Ruban noir

Per distrarmi provo a guardare i paper che mi ero segnata per un O’s digest, sembravano importanti. Non funziona. Penso lo stesso a Jack Steinberger e a Pietro Greco, ne leggo i necrologi per ritrovare almeno in parte il “mio” Jack, il “mio” Pietro nei ricordi e nell’affetto di altri. La rassegna che segue è incompleta e forse un po’ triste, ma dice quanto noi cronisti della scienza – dei suoi intrecci con la società, la politica, la finanza e la cultura – dobbiamo a entrambi.
Pietro aveva soltanto 65 anni, lo sapevamo felice e indaffarato nella sua Ischia.
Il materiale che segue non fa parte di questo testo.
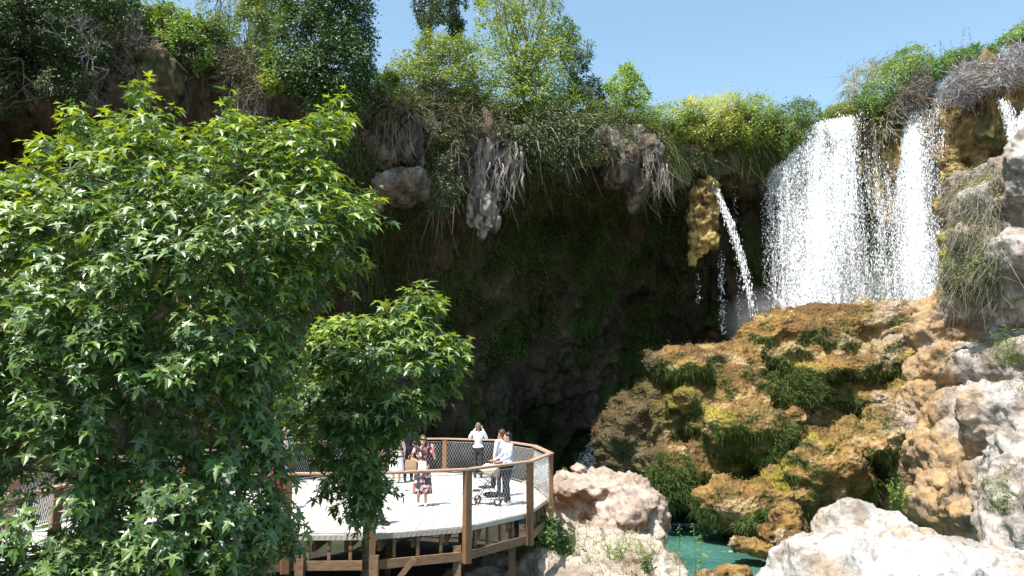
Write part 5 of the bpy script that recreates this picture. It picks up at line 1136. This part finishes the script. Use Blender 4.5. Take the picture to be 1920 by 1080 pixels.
pw = person('woman in a floral midi dress and sunglasses standing in the middle of the deck', at(791, 949), .12, 1.70, (((-.09, .02, .085), (-.09, 0, .49)), ((.09, -.06, .085), (.09, -.05, .49))),
       (((-.27, .02, 1.14), (-.08, -.20, 1.08), (1, -.2, 0)), ((.30, -.02, 1.15), (.25, -.17, 1.36), (-.2, -.1, 1))), 'dress_top', 'skirt', M_FLOR, M_FLOR, M_HBRN, M_WSHOE, hair='long', dress=True, sleeve='short', glasses=True, skirt_z=.30, sh=.17)
wx_, wy_ = at(791, 949)
def bag(label, c, size, mat, rz=0.0, handles=True):
    m_ = MB(); w, d, h = size; v = []; 
    for z, k in ((-.5, .9), (-.1, 1.05), (.3, 1.0), (.5, .92)):
        for sx, sy in ((-1, -1), (1, -1), (1, 1), (-1, 1)): v.append((sx * w / 2 * k, sy * d / 2 * k, z * h))
    v = np.array(v) @ np.array([[math.cos(rz), math.sin(rz), 0], [-math.sin(rz), math.cos(rz), 0], [0, 0, 1]]) + np.array(c)
    f = [[3, 2, 1, 0], [12, 13, 14, 15]] + [[r_ * 4 + i, r_ * 4 + (i + 1) % 4, r_ * 4 + 4 + (i + 1) % 4, r_ * 4 + 4 + i] for r_ in range(3) for i in range(4)]; m_.add(v, f)
    if handles: m_.tube([np.array(c) + (-w * .3, 0, h * .45), np.array(c) + (-w * .15, 0, h * .95), np.array(c) + (w * .15, 0, h * .95), np.array(c) + (w * .3, 0, h * .45)], .008, 5)
    return tag(m_.build('handbag', mat, None, bevel=.01, org=c), label, 'bag')
bag('tan handbag under the arm of the woman in the floral dress', (wx_ - .27, wy_ - .14, .98), (.26, .10, .26), M_TAN, .3)
m_ = MB(); m_.box((0, 0, 0), (.20, .05, .19), rz=.2); tag(m_.build('folded_cloth', M_WHITE, None, bevel=.02, org=(0, 0, 0)), 'white folded cloth held by the woman in the floral dress', 'cloth').location = (wx_ + .02, wy_ - .24, .98)
hm_ = (((-.27, -.06, 1.22), (-.09, -.22, 1.54), (.5, .1, .8)), ((.29, -.08, 1.26), (.12, -.23, 1.54), (-.4, .1, .8)))
person('man in white shirt and grey trousers at the far rail, taking a photo', at(896, 897), math.pi - .15, 1.78, ST_, hm_, 'shirt', 'trousers', M_WSHIRT, M_DGREY, M_HGRY, M_BSHOE, headturn=.15)
cx_, cy_ = at(896, 897); m_ = MB(); m_.box((0, 0, 0), (.15, .07, .10)); m_.tube([(0, .03, 0), (0, .11, 0)], .036, 12)
c_ = tag(m_.build('camera', M_GLOSS, None, bevel=.008), 'black camera held up by the man in white at the far rail', 'camera'); c_.location = (cx_ + .02, cy_ + .24, 1.63)
ar_ = (((-.25, -.06, 1.16), (-.20, -.30, 1.04), (0, -1, -.1)), ((.25, -.06, 1.16), (.20, -.30, 1.04), (0, -1, -.1)))
px_, py_ = at(953, 947)
person('black-haired man in a pale blue-white shirt pushing the stroller', (px_, py_), math.pi * .62 + math.pi, 1.76, (((-.10, .05, .085), (-.09, 0, .49)), ((.10, -.10, .085), (.10, -.08, .49))), ar_, 'shirt', 'trousers', M_BLUSH, M_BLACK, M_HBLK, M_WSHOE, headturn=-.2)
person('brown-haired man in a white shirt half hidden behind the man with the stroller', at(941, 931), math.pi * 1.25, 1.76, ST_, (((-.25, -.06, 1.16), (-.16, -.26, 1.40), (.2, -.3, 1)), down[1]), 'shirt', 'trousers', M_WSHIRT, M_BLACK, M_HBRN, M_BSHOE)
person('person in dark clothes just left of the woman in the floral dress', at(765, 903), math.pi, 1.78, ST_, down, 'shirt', 'trousers', M_BLACK, M_BLACK, M_HBLK, M_BSHOE)
person('person in a cream dress beside the dark-clothed visitor at the far rail', at(743, 906), math.pi + .4, 1.62, ST_, down, 'dress_top', 'skirt', M_BEIGE, M_WHITE, M_HBRN, M_WSHOE, hair='long', dress=True, sh=.16)
wl_ = (((-.12, .30, .12), (-.09, .02, .50)), ((.10, -.34, .085), (.09, -.20, .50)))
person('person in red top and black trousers walking behind the smaller plane tree', at(684, 987), R(90) - .1, 1.74, wl_, (((-.25, .10, 1.15), (-.26, .12, .90), (0, 0, -1)), ((.25, -.10, 1.15), (.26, -.24, .94), (0, -.4, -1))), 'shirt', 'trousers', M_RED, M_BLACK, M_HBLK, M_BSHOE, lean=.04)
person('person in a long red dress at the edge of the large plane tree', at(519, 955), R(30), 1.64, ST_, down, 'dress_top', 'skirt', M_RED, M_RED, M_HBLK, M_WSHOE, hair='long', dress=True, skirt_z=.2)
person('person in a pink sun hat, white top and blue jeans', at(531, 907), R(20), 1.66, ST_, (((-.25, -.04, 1.14), (-.10, -.22, 1.14), (1, -.2, .3)), down[1]), 'shirt', 'trousers', M_WHITE, M_JEAN, M_HBRN, M_WSHOE, hat=M_PINKH)
# stroller, pushed towards the left
st = empty('stroller', (px_ - .52, py_ + .10, 0), 'black folding stroller with a beige cover, pushed by the black-haired man', 'stroller', rz=R(168)); LOC[st.name] = (0, 0, 0)
for (x, y) in ((.30, .20), (.30, -.20), (-.32, .24), (-.32, -.24)):
    for s_ in (-.03, .03):
        w_ = MB(); th = np.linspace(0, 2 * np.pi, 21); w_.add(*tube([(x + .082 * math.cos(a), y + s_, .095 + .082 * math.sin(a)) for a in th], .016, 6, False)); wh = w_.build('wheel', M_GLOSS, st, smooth=True)
        w_ = MB(); w_.tube([(x, y + s_ - .012, .095), (x, y + s_ + .012, .095)], .04, 10); w_.build('wheel_rim', M_WIRE, wh)
fr = MB()
for y in (-.22, .22):
    fr.tube([(.30, y * .9, .12), (.02, y, .48), (-.34, y, .92), (-.50, y, 1.03)], .013, 6); fr.tube([(-.32, y, .12), (-.02, y, .50), (.16, y, .62)], .012, 6); fr.tube([(.30, y * .9, .12), (-.32, y, .16)], .010, 6)
fr.tube([(-.50, -.22, 1.03), (-.55, 0, 1.05), (-.50, .22, 1.03)], .018, 6); fr.tube([(.30, -.2, .10), (.30, .2, .10)], .012, 6); fr.tube([(-.32, -.24, .10), (-.32, .24, .10)], .012, 6); fr.build('frame', M_STEEL, st, smooth=True)
v, f = fuse([ell((.02, 0, .42), (.22, .17, .04)), ell((-.16, 0, .60), (.06, .18, .22)), ell((.28, 0, .33), (.10, .15, .03))], .012, 2); mk('seat', v, f, M_BLACK, st)
v, f = fuse([ell((-.10, 0, .24), (.22, .17, .07))], .012, 1); mk('basket', v, f, M_BLACK, st)
v, f = remesh(*[np.concatenate(q) if k == 0 else q[0] for k, q in enumerate(([ell((-.06, 0, .80), (.26, .20, .20), 4)[0]], [ell((0, 0, 0), (1, 1, 1), 4)[1]]))], .012); v = v + vnormals(v, f) * (.012 * fbm(v, 6, 2))[:, None]; v[:, 2] = np.maximum(v[:, 2], .74 + .1 * np.sin(v[:, 0] * 9)); mk('hood', v, f, M_BEIGE, st)
#@@END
Ne parlano i suoi amici e studenti:

Di Jack Steinberger i pochi articoli usciti in italiano sono già su Wikipedia. Eppure aveva insegnato alla Normale di Pisa per anni, veniva alla Scuola estiva di Varenna, alle riunioni di Pugwash. Il comunicato del CERN è asettico. Per capirne il contributo alla fisica delle particelle (i neutrini innanzitutto), è meglio leggere Douglas Martin sul N.Y. Times o, più brevemente, Martin Weill sul Washington Post.
Mancano la musica, il flauto e Bach (Mozart in via eccezionale), l’umorismo, l’umiltà, il bullshit detector sensibilissimo, la gentilezza, la casa di Gex che Cynthia e lui tenevano aperta per gli amici, i “giovani” impilati nei letti a castello, e d’estate in tenda nel giardino – e la militanza.
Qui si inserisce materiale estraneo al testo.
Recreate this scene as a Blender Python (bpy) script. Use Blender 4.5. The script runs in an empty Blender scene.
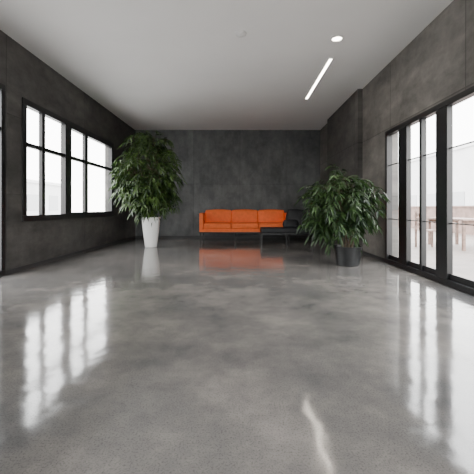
import bpy, bmesh, math, random
from mathutils import Vector, Matrix
random.seed(7)
sc=bpy.context.scene
COL=sc.collection
CH=0.972; F=330.0; H=3.5
XL=-3.4; XR=2.6; YB=10.7; YF=-2.6

# ---------------- materials ----------------
def newmat(name):
    m=bpy.data.materials.new(name); m.use_nodes=True
    nt=m.node_tree; b=nt.nodes['Principled BSDF']
    return m,nt,b
def simple(name,col,rough=0.5,metal=0.0,noise=0.0,scale=20,bump=0.0,bscale=None):
    m,nt,b=newmat(name)
    b.inputs['Roughness'].default_value=rough; b.inputs['Metallic'].default_value=metal
    g=nt.nodes.new('ShaderNodeNewGeometry')
    n=nt.nodes.new('ShaderNodeTexNoise'); n.inputs['Scale'].default_value=scale; n.inputs['Detail'].default_value=5
    nt.links.new(g.outputs['Position'],n.inputs['Vector'])
    r=nt.nodes.new('ShaderNodeValToRGB')
    r.color_ramp.elements[0].position=0.3; r.color_ramp.elements[1].position=0.7
    r.color_ramp.elements[0].color=[c*(1-noise) for c in col]+[1]
    r.color_ramp.elements[1].color=[min(1,c*(1+noise)) for c in col]+[1]
    nt.links.new(n.outputs['Fac'],r.inputs['Fac']); nt.links.new(r.outputs['Color'],b.inputs['Base Color'])
    if bump>0:
        n2=nt.nodes.new('ShaderNodeTexNoise'); n2.inputs['Scale'].default_value=bscale or scale*4
        nt.links.new(g.outputs['Position'],n2.inputs['Vector'])
        bp=nt.nodes.new('ShaderNodeBump'); bp.inputs['Strength'].default_value=bump; bp.inputs['Distance'].default_value=0.01
        nt.links.new(n2.outputs['Fac'],bp.inputs['Height']); nt.links.new(bp.outputs['Normal'],b.inputs['Normal'])
    return m
def concrete(name,axis,dark,light,pw=2.4,ph=1.2,stretch=(1,1),seam=0.6):
    m,nt,b=newmat(name); L=nt.links; N=nt.nodes
    g=N.new('ShaderNodeNewGeometry'); s=N.new('ShaderNodeSeparateXYZ'); L.new(g.outputs['Position'],s.inputs[0])
    c=N.new('ShaderNodeCombineXYZ'); L.new(s.outputs[axis],c.inputs[0]); L.new(s.outputs[2],c.inputs[1])
    br=N.new('ShaderNodeTexBrick'); br.offset=0; br.inputs['Scale'].default_value=1
    br.inputs['Brick Width'].default_value=pw; br.inputs['Row Height'].default_value=ph
    br.inputs['Mortar Size'].default_value=0.012; br.inputs['Mortar Smooth'].default_value=0.3
    br.inputs['Color1'].default_value=(0.80,0.80,0.80,1); br.inputs['Color2'].default_value=(1.15,1.15,1.15,1)
    br.inputs['Mortar'].default_value=(seam,seam,seam,1)
    L.new(c.outputs[0],br.inputs['Vector'])
    mp=N.new('ShaderNodeMapping'); mp.inputs['Scale'].default_value=(stretch[0],stretch[1],1); L.new(c.outputs[0],mp.inputs['Vector'])
    n=N.new('ShaderNodeTexNoise'); n.inputs['Scale'].default_value=1.0; n.inputs['Detail'].default_value=10; n.inputs['Roughness'].default_value=0.72
    L.new(mp.outputs[0],n.inputs['Vector'])
    r=N.new('ShaderNodeValToRGB'); r.color_ramp.elements[0].position=0.37; r.color_ramp.elements[1].position=0.63
    r.color_ramp.elements[0].color=(*dark,1); r.color_ramp.elements[1].color=(*light,1)
    L.new(n.outputs['Fac'],r.inputs['Fac'])
    mp2=N.new('ShaderNodeMapping'); mp2.inputs['Scale'].default_value=(6*stretch[0],3*stretch[1],1); L.new(c.outputs[0],mp2.inputs['Vector'])
    ng=N.new('ShaderNodeTexNoise'); ng.inputs['Scale'].default_value=1.0; ng.inputs['Detail'].default_value=6; L.new(mp2.outputs[0],ng.inputs['Vector'])
    rg=N.new('ShaderNodeValToRGB'); rg.color_ramp.elements[0].position=0.35; rg.color_ramp.elements[1].position=0.65
    rg.color_ramp.elements[0].color=(0.84,0.84,0.84,1); rg.color_ramp.elements[1].color=(1.14,1.14,1.14,1); L.new(ng.outputs['Fac'],rg.inputs['Fac'])
    m0=N.new('ShaderNodeMix'); m0.data_type='RGBA'; m0.blend_type='MULTIPLY'; m0.inputs['Factor'].default_value=1
    L.new(r.outputs['Color'],m0.inputs['A']); L.new(rg.outputs['Color'],m0.inputs['B'])
    mx=N.new('ShaderNodeMix'); mx.data_type='RGBA'; mx.blend_type='MULTIPLY'; mx.inputs['Factor'].default_value=1
    L.new(m0.outputs['Result'],mx.inputs['A']); L.new(br.outputs['Color'],mx.inputs['B'])
    L.new(mx.outputs['Result'],b.inputs['Base Color'])
    b.inputs['Roughness'].default_value=0.55
    n2=N.new('ShaderNodeTexNoise'); n2.inputs['Scale'].default_value=9; n2.inputs['Detail'].default_value=8; L.new(g.outputs['Position'],n2.inputs['Vector'])
    ad=N.new('ShaderNodeMath'); ad.operation='SUBTRACT'; L.new(n2.outputs['Fac'],ad.inputs[0]); L.new(br.outputs['Fac'],ad.inputs[1])
    bp=N.new('ShaderNodeBump'); bp.inputs['Strength'].default_value=0.4; bp.inputs['Distance'].default_value=0.012
    L.new(ad.outputs[0],bp.inputs['Height']); L.new(bp.outputs['Normal'],b.inputs['Normal'])
    return m
def floor_mat():
    m,nt,b=newmat('polished_concrete'); L=nt.links; N=nt.nodes
    g=N.new('ShaderNodeNewGeometry')
    def noise(scale,det=6,rough=0.55,dist=0):
        n=N.new('ShaderNodeTexNoise'); n.inputs['Scale'].default_value=scale; n.inputs['Detail'].default_value=det
        n.inputs['Roughness'].default_value=rough; n.inputs['Distortion'].default_value=dist
        L.new(g.outputs['Position'],n.inputs['Vector']); return n
    n1=noise(1.0,9,0.68,0.0)
    r=N.new('ShaderNodeValToRGB'); e=r.color_ramp.elements
    e[0].position=0.32; e[0].color=(0.088,0.088,0.091,1); e[1].position=0.68; e[1].color=(0.30,0.272,0.250,1)
    k=e.new(0.5); k.color=(0.172,0.161,0.152,1)
    L.new(n1.outputs['Fac'],r.inputs['Fac'])
    n2=noise(120,3,0.7)
    r2=N.new('ShaderNodeValToRGB'); r2.color_ramp.elements[0].position=0.34; r2.color_ramp.elements[1].position=0.50
    r2.color_ramp.elements[0].color=(0.62,0.62,0.62,1); r2.color_ramp.elements[1].color=(1.04,1.04,1.04,1)
    L.new(n2.outputs['Fac'],r2.inputs['Fac'])
    mx=N.new('ShaderNodeMix'); mx.data_type='RGBA'; mx.blend_type='MULTIPLY'; mx.inputs['Factor'].default_value=1
    L.new(r.outputs['Color'],mx.inputs['A']); L.new(r2.outputs['Color'],mx.inputs['B']); L.new(mx.outputs['Result'],b.inputs['Base Color'])
    n3=noise(2.2,6,0.6,0.0)
    mr=N.new('ShaderNodeMapRange'); mr.inputs['From Min'].default_value=0.3; mr.inputs['From Max'].default_value=0.7
    mr.inputs['To Min'].default_value=0.06; mr.inputs['To Max'].default_value=0.14
    L.new(n3.outputs['Fac'],mr.inputs['Value']); L.new(mr.outputs[0],b.inputs['Roughness'])
    b.inputs['IOR'].default_value=1.85
    n4=noise(4.5,2,0.5); n5=noise(90,2,0.6)
    b1=N.new('ShaderNodeBump'); b1.inputs['Strength'].default_value=0.22; b1.inputs['Distance'].default_value=0.010; L.new(n4.outputs['Fac'],b1.inputs['Height'])
    b2=N.new('ShaderNodeBump'); b2.inputs['Strength'].default_value=0.06; b2.inputs['Distance'].default_value=0.002; L.new(n5.outputs['Fac'],b2.inputs['Height'])
    L.new(b1.outputs[0],b2.inputs['Normal']); L.new(b2.outputs[0],b.inputs['Normal'])
    return m
def glass_mat():
    m=bpy.data.materials.new('window_glass'); m.use_nodes=True; nt=m.node_tree; nt.nodes.clear()
    o=nt.nodes.new('ShaderNodeOutputMaterial'); t=nt.nodes.new('ShaderNodeBsdfTransparent'); gl=nt.nodes.new('ShaderNodeBsdfGlossy')
    gl.inputs['Roughness'].default_value=0.01; t.inputs['Color'].default_value=(0.97,0.98,0.97,1)
    mi=nt.nodes.new('ShaderNodeMixShader'); mi.inputs[0].default_value=0.05
    nt.links.new(t.outputs[0],mi.inputs[1]); nt.links.new(gl.outputs[0],mi.inputs[2]); nt.links.new(mi.outputs[0],o.inputs[0]); return m
def emis(name,col,s):
    m=bpy.data.materials.new(name); m.use_nodes=True; nt=m.node_tree; nt.nodes.clear()
    o=nt.nodes.new('ShaderNodeOutputMaterial'); e=nt.nodes.new('ShaderNodeEmission'); e.inputs[0].default_value=(*col,1); e.inputs[1].default_value=s
    nt.links.new(e.outputs[0],o.inputs[0]); return m
def leaf_mat(name,c0,c1):
    m,nt,b=newmat(name); L=nt.links; N=nt.nodes
    g=N.new('ShaderNodeNewGeometry'); n=N.new('ShaderNodeTexNoise'); n.inputs['Scale'].default_value=9; n.inputs['Detail'].default_value=3
    L.new(g.outputs['Position'],n.inputs['Vector'])
    ad=N.new('ShaderNodeMath'); ad.operation='ADD'; L.new(n.outputs['Fac'],ad.inputs[0])
    ml=N.new('ShaderNodeMath'); ml.operation='MULTIPLY_ADD'; L.new(g.outputs['Random Per Island'],ml.inputs[0]); ml.inputs[1].default_value=0.5; ml.inputs[2].default_value=-0.25
    L.new(ml.outputs[0],ad.inputs[1])
    r=N.new('ShaderNodeValToRGB'); r.color_ramp.elements[0].position=0.3; r.color_ramp.elements[1].position=0.75
    r.color_ramp.elements[0].color=(*c0,1); r.color_ramp.elements[1].color=(*c1,1)
    L.new(ad.outputs[0],r.inputs['Fac']); L.new(r.outputs['Color'],b.inputs['Base Color'])
    b.inputs['Roughness'].default_value=0.45
    tr=N.new('ShaderNodeBsdfTranslucent'); L.new(r.outputs['Color'],tr.inputs['Color'])
    mi=N.new('ShaderNodeMixShader'); mi.inputs[0].default_value=0.2
    o=[x for x in N if x.type=='OUTPUT_MATERIAL'][0]
    L.new(b.outputs[0],mi.inputs[1]); L.new(tr.outputs[0],mi.inputs[2]); L.new(mi.outputs[0],o.inputs[0])
    return m

M_floor=floor_mat()
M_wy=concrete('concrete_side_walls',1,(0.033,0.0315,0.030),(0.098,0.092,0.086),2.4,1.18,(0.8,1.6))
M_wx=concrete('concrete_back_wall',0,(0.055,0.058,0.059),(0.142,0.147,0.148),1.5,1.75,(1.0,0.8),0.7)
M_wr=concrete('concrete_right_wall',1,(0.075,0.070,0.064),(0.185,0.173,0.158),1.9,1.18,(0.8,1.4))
M_ceil=simple('ceiling_paint',(0.84,0.835,0.825),0.75,0,0.02,1.2,0.03,40)
M_black=simple('black_metal_frame',(0.006,0.006,0.007),0.4,0.0,0.1,30)
M_base=simple('baseboard_dark',(0.03,0.03,0.031),0.5,0,0.1,10)
M_glass=glass_mat()
M_or=simple('orange_upholstery',(0.90,0.165,0.032),0.65,0,0.08,12,0.15,300)
M_bk=simple('black_upholstery',(0.014,0.015,0.018),0.6,0,0.2,15,0.15,300)
M_white=simple('white_ceramic',(0.85,0.85,0.83),0.3,0,0.02,5)
M_bpot=simple('black_planter',(0.012,0.013,0.014),0.4,0,0.2,20,0.1,60)
M_soil=simple('soil',(0.03,0.02,0.013),0.95,0,0.4,60,0.6,120)
M_bark=simple('bark',(0.09,0.065,0.04),0.8,0,0.3,30,0.4,90)
M_leafA=leaf_mat('leaf_green_a',(0.010,0.027,0.007),(0.075,0.135,0.028))
M_leafB=leaf_mat('leaf_green_b',(0.007,0.022,0.007),(0.048,0.10,0.026))
M_plast=simple('white_plastic',(0.75,0.75,0.74),0.4)
M_em=emis('lamp_diffuser',(1,0.9,0.76),22)
M_ground=simple('exterior_paving',(0.50,0.48,0.46),0.8,0,0.12,1.5,0.2,20)
M_pale=simple('pale_render_facade',(0.60,0.60,0.60),0.8,0,0.06,0.8)
M_deck=simple('terrace_tiles',(0.22,0.185,0.165),0.6,0,0.2,2)
M_terr=simple('terracotta_wall',(0.24,0.165,0.14),0.8,0,0.25,4,0.3,20)
M_wood=simple('outdoor_wood',(0.24,0.16,0.13),0.55,0,0.3,14)
M_dkwin=simple('facade_glazing',(0.36,0.37,0.38),0.15)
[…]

Con Jack, siamo in migliaia – pacifisti, ambientalisti, per i diritti umani e civili, contro le ingiustizie, la pena di morte o le pseudoscienze, per il riconoscimento del lavoro delle scienziate – ad avere altri debiti ancora. Tempo, soldi, presenza alle manifestazioni (con un cartello fatto in casa), una firma su un appello dopo aver studiato la documentazione.
O con domande dopo aver ascoltato che cosa ci indignava. Ci faceva da bussola morale. Nella sua autobiografia non ce n’è traccia, “a chi vuoi che interessi?” Però era fiero di Julia, sua figlia, che gli somiglia.